A Matter of Time -Text by John Slyce

A Day, 2018 - Gouache on emboss paper - 77 x 120 cm

A Matter of Time - Text by John Slyce

Among the ancient elements, blue occurs everywhere: in ice and water, in the flame as purely as in the flower, overhead and inside caves, covering fruit and oozing out of clay. Although green enlivens the earth and mixes in the ocean, and we find it, copperish, in fire; green air, green skies, are rare. Grey and brown are widely distributed, but there are no joyful swatches of either, or any of exuberant black, sullen pink, or acquiescent orange. Blue is therefore most suitable as the colour of interior life. Whether slick light sharp high bright thin quick sour new and cool or low deep sweet dark soft slow smooth heavy old and warm: blue moves easily among them all, and all profoundly qualify our states of feeling.

William Gass, On Being Blue

To propose time as matter offers those qualities we each–young and old–have communed with intimately as substance. We know, of course, this is not the case in a physical sense but feel intuitively and, none-the-less, the touch, weight and pressure of the aspect communicated here through a relation of time to matter. I have with certainty felt and experienced time as matter, or as Bárbara Alegre presents here, as a magnitude. I know this as time being experienced as either something that is perhaps painfully slipping away, or time as a heavy blanket from which an escape cannot be found but perhaps only imagined. Those experiences, in all their divergence and coming, as they do, in colour, begin to hint at time as an order of magnitude.

Time and experience are imbricated and to an extent, irrevocably entangled. Memory may in a sense be approached as a web spun from this fecund collision. In thinking about time, Ludwig Wittgenstein made a distinction between memory-time, given over to and structured by the concepts of earlier or later and then information- time, which has recourse to a past and future. Art and its experience are important here. We cannot step twice in the same river, this we know. As with time, those waters are continually flowing on. We carry with us a memory of that which is previous and this shapes and forms those projected experiences (for either better, or worse, but never indifferently). To colour something bears a family resemblance to these acts. Art, even if presented as information, aligns itself as an experience as an amalgam of memory, matter, time, and space and, of course importantly, place.

I immediately feel a sense of nostalgia here in relation to time and place alongside the art I have experienced. This has nothing to do with regrets, but with life remembered. The two–lived memory and time–cannot really be distinguished or pulled apart, such is their entanglement and in turns both consoling and painful.
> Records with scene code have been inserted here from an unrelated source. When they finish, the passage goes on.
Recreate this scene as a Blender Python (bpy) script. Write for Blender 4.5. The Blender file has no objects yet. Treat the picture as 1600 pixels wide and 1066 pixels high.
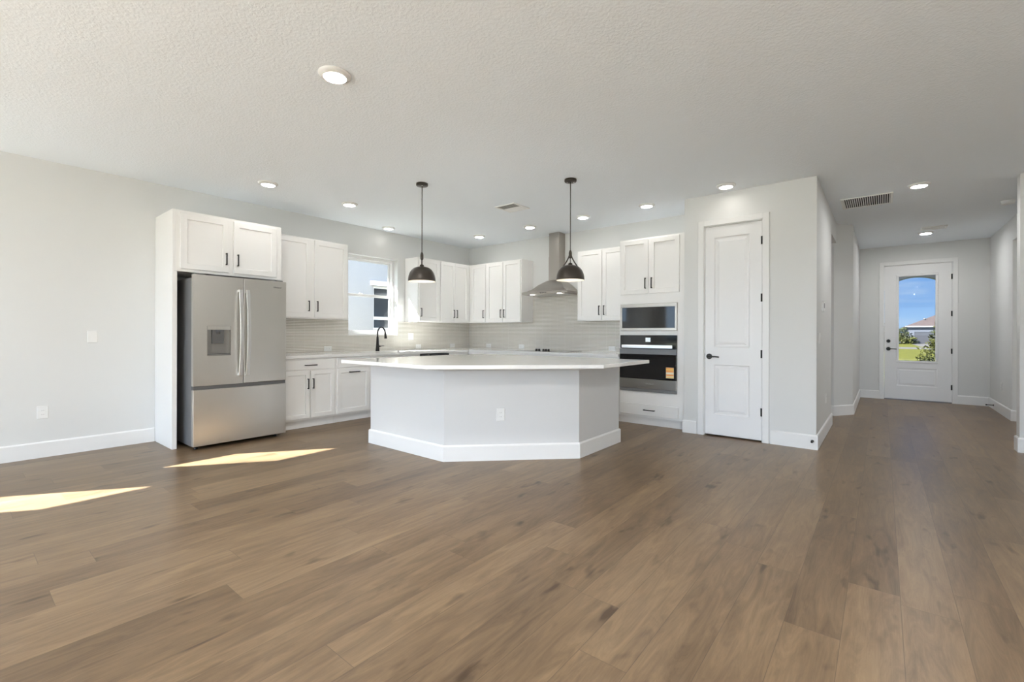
import bpy, bmesh, math, random
from mathutils import Vector, Matrix

S = bpy.context.scene
COL = S.collection
random.seed(7)

# ------------------------------------------------------------------ camera
H = 2.845                      # ceiling height
cam_d = bpy.data.cameras.new('camera')
cam = bpy.data.objects.new('camera', cam_d)
COL.objects.link(cam)
cam_d.sensor_width = 36.0
cam_d.lens = 717.2 / 1600 * 36.0
cam_d.shift_x = 0.0
cam_d.shift_y = -10.7 / 1600
cam_d.clip_start = 0.05
cam_d.clip_end = 600
YAW, ROLL = math.radians(38.916), math.radians(-0.17)
cam.matrix_world = (Matrix.Translation((0, 0, 1.191)) @ Matrix.Rotation(YAW, 4, 'Z')
                    @ Matrix.Rotation(math.pi / 2, 4, 'X') @ Matrix.Rotation(-ROLL, 4, 'Z'))
S.camera = cam

# ------------------------------------------------------------------ exposure, light paths
S.view_settings.view_transform = 'Standard'
S.view_settings.look = 'None'
S.view_settings.gamma = 1.0
S.view_settings.use_curve_mapping = False
S.view_settings.exposure = 1.18
S.cycles.max_bounces = 14
S.cycles.diffuse_bounces = 8
S.cycles.glossy_bounces = 5
S.cycles.transmission_bounces = 6
S.cycles.transparent_max_bounces = 12
S.cycles.caustics_reflective = True
S.cycles.blur_glossy = 0.6
S.cycles.sample_clamp_indirect = 8.0
S.cycles.use_denoising = True

# ------------------------------------------------------------------ sun and sky
SUN_T = Vector((0.535, 0.73, -0.653)).normalized()      # the way the sunlight travels
SUN_STRENGTH = 26.0
SKY_STRENGTH = 1.0
sun_d = bpy.data.lights.new('sun', 'SUN')
sun_d.energy = SUN_STRENGTH
sun_d.angle = math.radians(0.53)
sun_d.color = (1.0, 0.985, 0.955)
sun = bpy.data.objects.new('sun', sun_d)
sun.rotation_euler = (-SUN_T).to_track_quat('Z', 'Y').to_euler()
sun.location = (-14, -14, 16)
COL.objects.link(sun)

W = bpy.data.worlds.new('sky')
S.world = W
W.use_nodes = True
nt = W.node_tree
nt.nodes.clear()
def _n(t, **kw):
    n = nt.nodes.new(t)
    for k, v in kw.items():
        setattr(n, k, v)
    return n
tc = _n('ShaderNodeTexCoord')
sep = _n('ShaderNodeSeparateXYZ')
nt.links.new(tc.outputs['Generated'], sep.inputs[0])
grad = _n('ShaderNodeValToRGB')
cr = grad.color_ramp
cr.elements[0].position = 0.0
cr.elements[0].color = (0.112, 0.130, 0.141, 1)
cr.elements[1].position = 1.0
cr.elements[1].color = (0.084, 0.161, 0.335, 1)
for p, c in ((0.495, (0.125, 0.14, 0.14, 1)), (0.505, (0.27, 0.42, 0.58, 1)), (0.53, (0.165, 0.315, 0.56, 1)), (0.60, (0.105, 0.24, 0.52, 1))):
    e = cr.elements.new(p)
    e.color = c
mz = _n('ShaderNodeMath', operation='MULTIPLY_ADD')
mz.inputs[1].default_value = 0.5
mz.inputs[2].default_value = 0.5
nt.links.new(sep.outputs['Z'], mz.inputs[0])
nt.links.new(mz.outputs[0], grad.inputs[0])
# thin clouds
cm = _n('ShaderNodeMapping')
cm.inputs['Scale'].default_value = (3.0, 3.0, 22.0)
nt.links.new(tc.outputs['Generated'], cm.inputs[0])
cn = _n('ShaderNodeTexNoise')
cn.inputs['Scale'].default_value = 2.2
cn.inputs['Detail'].default_value = 7
nt.links.new(cm.outputs[0], cn.inputs['Vector'])
crp = _n('ShaderNodeValToRGB')
crp.color_ramp.elements[0].position = 0.52
crp.color_ramp.elements[1].position = 0.78
nt.links.new(cn.outputs['Fac'], crp.inputs[0])
cmx = _n('ShaderNodeMixRGB')
cmx.inputs['Color2'].default_value = (0.32, 0.43, 0.57, 1)
nt.links.new(crp.outputs[0], cmx.inputs['Fac'])
nt.links.new(grad.outputs[0], cmx.inputs['Color1'])
# bright hazy sky on the sunny side, behind the camera
dot = _n('ShaderNodeVectorMath', operation='DOT_PRODUCT')
dot.inputs[1].default_value = tuple(Vector((.22, -.93, .30)).normalized())
nt.links.new(tc.outputs['Generated'], dot.inputs[0])
d2 = _n('ShaderNodeMath', operation='MULTIPLY_ADD')
d2.inputs[1].default_value = 0.5
d2.inputs[2].default_value = 0.5
nt.links.new(dot.outputs['Value'], d2.inputs[0])
d3 = _n('ShaderNodeMath', operation='POWER')
d3.inputs[1].default_value = 6.0
nt.links.new(d2.outputs[0], d3.inputs[0])
up = _n('ShaderNodeMath', operation='GREATER_THAN')
up.inputs[1].default_value = 0.0
nt.links.new(sep.outputs['Z'], up.inputs[0])
d4 = _n('ShaderNodeMath', operation='MULTIPLY')
nt.links.new(d3.outputs[0], d4.inputs[0])
nt.links.new(up.outputs[0], d4.inputs[1])
glow = _n('ShaderNodeMixRGB', blend_type='ADD')
glow.inputs['Color2'].default_value = (2.15, 2.62, 3.35, 1)
nt.links.new(d4.outputs[0], glow.inputs['Fac'])
nt.links.new(cmx.outputs[0], glow.inputs['Color1'])
bg = _n('ShaderNodeBackground')
bg.inputs['Strength'].default_value = SKY_STRENGTH
wo = _n('ShaderNodeOutputWorld')
nt.links.new(glow.outputs[0], bg.inputs['Color'])
nt.links.new(bg.outputs[0], wo.inputs[0])

CAN_EMIT = 12.0          # recessed lights
BULB_EMIT = 4.0         # pendant bulbs

# ------------------------------------------------------------------ materials
MAT = {}
def mat(name, color=(.8, .8, .8), rough=.5, metal=0.0, spec=0.5, coat=0.0):
    m = bpy.data.materials.new(name)
    m.use_nodes = True
    b = m.node_tree.nodes['Principled BSDF']
    b.inputs['Base Color'].default_value = (*color, 1)
    b.inputs['Roughness'].default_value = rough
    b.inputs['Metallic'].default_value = metal
    b.inputs['Specular IOR Level'].default_value = spec
    b.inputs['Coat Weight'].default_value = coat
    MAT[name] = m
    return m
def nodes(m):
    return m.node_tree, m.node_tree.nodes['Principled BSDF']
def N(t, typ, **kw):
    n = t.nodes.new(typ)
    for k, v in kw.items():
        if k in n.inputs:
            n.inputs[k].default_value = v
        else:
            setattr(n, k, v)
    return n
def bump(m, scale=120, strength=.1, dist=.002, detail=3, stretch=(1, 1, 1), ramp=None):
    t, b = nodes(m)
    co = N(t, 'ShaderNodeTexCoord')
    mp = N(t, 'ShaderNodeMapping')
    mp.inputs['Scale'].default_value = stretch
    t.links.new(co.outputs['Object'], mp.inputs[0])
    no = N(t, 'ShaderNodeTexNoise', Scale=scale, Detail=detail)
    t.links.new(mp.outputs[0], no.inputs['Vector'])
    out = no.outputs['Fac']
    if ramp:
        r = N(t, 'ShaderNodeValToRGB')
        r.color_ramp.elements[0].position, r.color_ramp.elements[1].position = ramp
        t.links.new(out, r.inputs[0])
        out = r.outputs[0]
    bp = N(t, 'ShaderNodeBump', Strength=strength, Distance=dist)
    t.links.new(out, bp.inputs['Height'])
    t.links.new(bp.outputs[0], b.inputs['Normal'])
    return m

bump(mat('wall_paint', (.69, .695, .688), .62, spec=.35), 190, .08, .002)
bump(mat('ceiling_paint', (.85, .895, .94), .8, spec=.2), 62, .30, .004, 4, ramp=(.40, .64))
mat('trim_white', (.79, .79, .785), .33)
mat('door_white', (.80, .80, .805), .35)
mat('cabinet_white', (.84, .83, .815), .36)
mat('island_white', (.66, .662, .665), .4)
mat('plastic_white', (.80, .80, .79), .3)
mat('black_metal', (.012, .0115, .011), .42, .3)
mat('bronze', (.060, .050, .042), .36, .5)
mat('black_plastic', (.015, .015, .016), .35)
mat('black_glass', (.006, .006, .007), .03, spec=.6)
mat('grey_plastic', (.10, .10, .10), .45)
mat('grey_metal_paint', (.20, .20, .205), .45, .3)
mat('duct_shade_black', (.02, .02, .02), .9)  # black colour standing in for the darkness inside the return duct
mat('mirror_glass', (.014, .015, .016), .04, spec=.45)
mat('rubber', (.02, .02, .02), .7)
mat('vent_grey', (.34, .34, .33), .7)
mat('slot', (.12, .12, .12), .6)
mat('sticker_orange', (.85, .38, .12), .5)
mat('sticker_white', (.8, .75, .62), .5)
mat('sticker_yellow', (.85, .62, .18), .5)
mat('lettering_dark', (.05, .05, .055), .4)
mat('lettering_light', (.5, .5, .5), .4)
mat('shade_lining', (.88, .86, .82), .5)

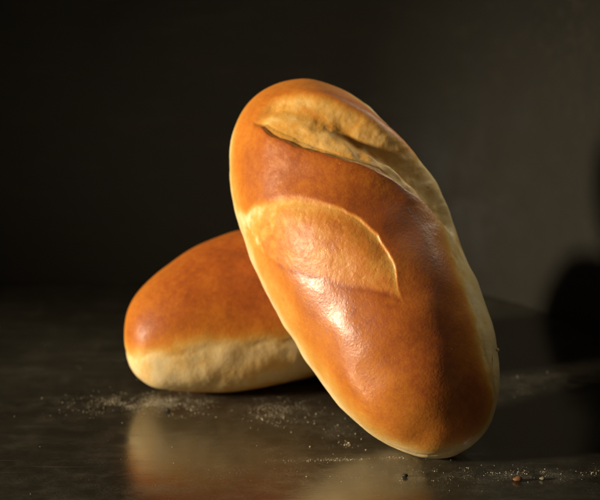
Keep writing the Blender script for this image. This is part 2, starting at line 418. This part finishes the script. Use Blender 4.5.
fl = link('flour', flour_mesh(), T.m); tag(fl, 'white flour grains dusted on the dark table around the rolls', kind='stuff')

def crumb_material(name, c1, c2):
    T = NT(name); tc = T.n('TexCoord').outputs['Object']
    T.l(T.mix(T.rng(T.noise(tc, 700, 4), .35, .65), c1, c2), T.b.inputs['Base Color']); T.b.inputs['Roughness'].default_value = .6
    return T.m
def crumb(name, loc, size, mat, label, cat, group=None, seed=0, rz=0):
    n, m = 14, 9; V = []
    for i in range(m + 1):
        for j in range(n):
            a, b = math.pi * i / m, 2 * math.pi * j / n
            V.append((math.sin(a) * math.cos(b), math.sin(a) * math.sin(b), math.cos(a)))
    v = np.array(V); v = v * (1 + .30 * vnoise(v, 1.3, seed) + .16 * vnoise(v, 3.1, seed + 1))[:, None] * np.array(size)
    v[:, 2] -= v[:, 2].min()
    f = [(i * n + j, i * n + (j + 1) % n, (i + 1) * n + (j + 1) % n, (i + 1) * n + j) for i in range(m) for j in range(n)]
    me = bpy.data.meshes.new(name); me.from_pydata(v.tolist(), [], [q[::-1] for q in f]); me.polygons.foreach_set('use_smooth', [True] * len(f))
    o = link(name, me, mat); o.location = loc; o.rotation_euler = (0, 0, rz); tag(o, label, cat, group); return o
g = 'crumbs on the table'
crumb('crumb', (.0738, .4435, 0), (.0015, .0010, .0008), crumb_material('crumb_orange', (.20, .085, .022), (.13, .05, .012)), 'orange crust crumb on the table right of the upright roll', 'crumb', g, 3)
crumb('crumb', (.0824, .4445, 0), (.0010, .0008, .0006), crumb_material('crumb_pale', (.20, .17, .11), (.12, .10, .06)), 'small grey crumb to the right of the orange crumb', 'crumb', g, 8)
dark = crumb_material('seed_dark', (.012, .010, .008), (.03, .022, .015))
crumb('burnt_speck', (-.0505, .5075, 0), (.0010, .0008, .0006), dark, 'black burnt speck in the flour below the lying roll', 'speck', 'burnt specks', 5)
crumb('burnt_speck', (.0358, .4470, 0), (.0009, .0008, .0006), dark, 'black burnt speck in front of the upright roll', 'speck', 'burnt specks', 6)

flake = rollA.matrix_world @ Vector((-.0545, -.0284, .0035))
crumb('flake', flake, (.0007, .0007, .0007), crumb_material('flake_pale', (.55, .42, .22), (.45, .32, .15)), 'tiny pale flake clinging to the right edge of the upright roll', 'crumb', None, 12)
Bárbara Alegre has produced a piece with the title A Matter of Time that is the signal work that lends a title to this exhibition. The sixty-one days during which this project and exhibition were produced–begun in the waning days of September and encompassing all of October and then some of November–are represented as the colour of the sky Alegre experienced and recorded on each day and then faithfully translated in paint. This daily record is re-presented and bound as a calendar spanning those sixty-one days of autumn, or perhaps more poetically rendered in ‘the fall’.

Alegre’s focus is on time and season, but this is shot through a bodily engagement with sky. Sixteen pieces comprise this presentation: large collage pieces, paintings on linen and then those in gouache on embossed paper. The recording of things, processes and activities has often found a place in Alegre’s working method. The works in A Matter of Time follow suit in a conceptual manner that is both rigorous and bodily; the impact of this making on the rhythms of artist’s sleep, activities and body has been profound and lasting. Alegre witnessed and recorded the colour of the early morning sky each day as it presented its own hue,

tint and shade and then on through the passing day. A fidelity and exactitude to the recorded values of blue and grey were adhered to given the importance she places here on magnitude and colour as a model of measurement. The periods depicted are in this sense both the colour values and magnitude of the time expressed in the making. These works are importantly non-referential. Time is a subject but then so too is sky. The titles for these works are evident; they are descriptive and relate to memory rather than disclosing the exact information one would expect to be aligned with time and place. Whole Day, Feeling Blue, Day and Night, Dawn, Before Breakfast, At Lunch, After Dinner – these titles foreground the quotidian, the everyday, or diario. The Indo-European root of time–Dī or Dā–connotes part, or partition, to divide. This is a gesture that suggests a primordial connection with earth, sky and season developed long before the invention of clocks and the regimentation of time and our consciousness of its measure and movement marshalled by seconds, minutes and hours.

A fundamental part of our human condition is to have sky over our heads. This we take far too much for granted. A roof is indeed important to survival, but the sky offers more in the way of dreams and continuity, imagination and respite from the weight of the world. Bárbara Alegre’s A Matter of Time offers us a moment to lift our eyes and arms up to the sky and take time as matter measured in magnitudes of blue and being.